If, therefore, you make department A change its behaviors, department B must re-learn and adapt itself to these changes in behavior. Furthermore, the improvement in department A (as you perceive it) may not have the desired effect on the overall system because, even if department B adapts to the change, some change in department C, D or F might effectively null out any "improvement" anticipated from the "improvement" made in department A.

For this reason, as shown in the accompanying Current Reality Tree (CRT), attempts to define, measure and improve subsystems in the absence of a full understanding of the entire system is likely to lead to policies, procedures and changes that actually conflict with the ability of entire system to achieve improvement. Sometimes, changes in one subsystem (read: department, or a vendor in a supply chain scenario) actually creates immediate and direct conflicts in a connected subsystem.

Uncertainty

The next big class of challenges faced by executives and managers is uncertainty.

Actually, we deal with uncertainty in a way very similar to the way we deal with complexity. We believe that the way to deal with too much uncertainty is to break it down into increasing levels of detail in hopes of unraveling the mystery that creates the uncertainty in our minds.

For example, if a forecast sales number seems too large (or, too small), an executive is likely to say something like, "Can you give the details behind this number?" As a result, one big number that is seems uncertain, might become 100, or 1,000, numbers. But, because each individual number is smaller, instead of having this gnawing feeling that the original number was off by $100,000, we can now tinker with the much smaller individual numbers—each one being adjusted by $100 here, or a $1,000 there. In the end, we may have only adjusted the larger number by $20,000 or so (20 percent), but somehow we feel more comfortable.

This action, in turn, tends to lead to creating and managing budgets, forecasts and plans in much finer level of detail. Management's metrics are frequently tied to the detail—if for no other reason than we have the computing power in their hands to do so.

Unfortunately, the smaller numbers and finer detail are all too frequently not large enough to absorb the "noise" level in the system.

Management finds itself swimming in a plethora of data where the actionable data may be nearly impossible to filter out of the noise. Instead of focusing on a single large issue that may be affecting the entire system at a deeper and more profound level, executives and managers get caught up in the minutia, reacting "noise," instead of real underlying cause-and-effect. Read my blog series Managing Complexity and Uncertainty.

Conflict

Conflict is the next class of challenges with which managers and executives must deal.

Since conflict avoidance is a rather natural human behavior, managers frequently prefer to merely put out the current fire and restore some semblance of normality, rather than dig into the real core causes of such fires.

How are such issues "put to sleep" again and again (as one of my former mentors used to say)?

All too often it is done through compromise.

Compromise is generally a matter of accepting either the best of the worst or the worst of the best. It is certainly no recipe for anything much beyond mediocrity, but the immediate payoff is that "the fire gets put out."

However, when root-causes are not addressed, a "fire" suppressed through compromise in one part of the organization, may break out as a different kind of "fire" in some other part of the system.
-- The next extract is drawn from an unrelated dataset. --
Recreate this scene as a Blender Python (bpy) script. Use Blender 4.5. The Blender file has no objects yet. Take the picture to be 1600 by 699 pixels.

Then, not infrequently, the original compromise action is reversed in favor of a different compromise to quell the current outbreak of fires.

It is not at all unusual to see managers and executives oscillating on an array of conflicts including:

  • "Run larger batches for more efficiency and lower costs" versus "Break those setups now so we can get these other shipments out the door—it's quarter-end, you know!"
  • "Buy those items in bulk to keep our unit-costs down" versus "We have too much inventory! Why do we have 100,000 of those widgets? We only use about 1,500 a month!"
  • "We need to keep our margins up; no deep discounts" versus "It's year-end and we need those revenues now! Cut prices or do whatever you have to do to close those big deals before the 31st."
  • "We need to keep our shipping costs down! No more shipping partial orders without management approval" versus "Look! Our customers are complaining and canceling their orders! Ship those partial orders today before they get cancelled, too!"
  • "Our production payroll is through the roof! No more overtime!" versus "I don't care whose labor budget we bust! Get those items produced and shipped by the end of Q2 or heads will roll!"

Dealing effectively

By applying the principles first articulated so cogently by Eliyahu Goldratt it is possible to deal effectively with complexity, uncertainty and conflict. Doing so requires finding a way—and applying proper tools—to see your enterprise or your supply chain as a complex adaptive system and not as a machine.

We help companies do this using the Thinking Processes. The diagram above is actually one of the Thinking Process tools—a Current Reality Tree or CRT.

These tools and our training help companies begin to see how their organization—their system—behaves, learns and adapts. The system's behavior can be modeled in the Thinking Processes toolset.

Learning to use these tools, and being coached while you get started, can help put you and your team on the fast-track to a POOGI—a process of ongoing improvement.